Capital Markets Regulations Revised to Support Economic Growth and MSMEs

In a move aimed at supporting accelerated economic growth and job creation, the Capital Markets Authority has reviewed the public offers and listing regulations to make capital markets a preferred source of long-term funding for micro, small, and medium-sized enterprises (MSMEs) in Kenya.

The Capital Markets (Public offers, Listings and Disclosures) Regulations 2023, which were approved by Parliament in April 2024, are aligned with the Bottom-up Economic Transformation Agenda (BETA) and aim to provide flexible capital raising options for MSMEs. These regulations mark a shift from a merit-based approach to a disclosure-based approach, in line with global best practices.

With MSMEs constituting over 95 percent of all registered businesses in Kenya, the regulations are pivotal in supporting their growth and contribution to the economy. The new regulations allow MSMEs to raise debt and equity capital without the need for a profitability track record, providing them with more opportunities for funding.

One of the key changes introduced by the regulations is the revision of capital raising and listing standards to be more inclusive and market-based. Entities are now able to raise finances based on market conditions, regardless of their size, sector, or incorporation status.
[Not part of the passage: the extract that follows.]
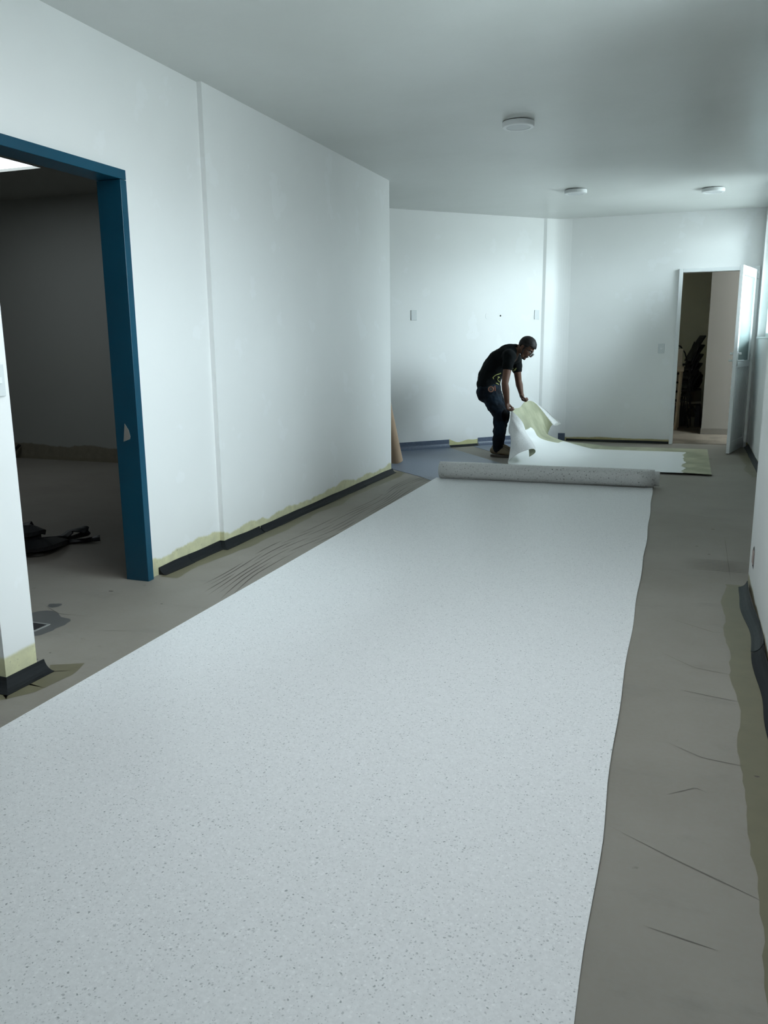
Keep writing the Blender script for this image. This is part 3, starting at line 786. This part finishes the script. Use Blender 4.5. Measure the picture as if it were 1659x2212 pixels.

The regulations also promote the use of technology in capital markets, allowing for electronic initial public offerings (e-IPOs) and setting up specialist boards in licensed exchanges. These changes are in line with global trends and aim to streamline the fundraising process for issuers.

To further enhance corporate governance standards, the regulations include a revision of tenure for independent directors from nine to six years. This change aims to promote diversity of skills and experience in boards and prevent director entrenchment, ultimately fostering a culture of accountability within boardrooms.

Overall, the revised regulations are a result of extensive stakeholder engagement and aim to support economic growth, job creation, and MSME development in Kenya. By providing more flexible capital raising options and promoting best corporate governance practices, the regulations are expected to bolster the integrity of the capital markets and enhance investor confidence in the country.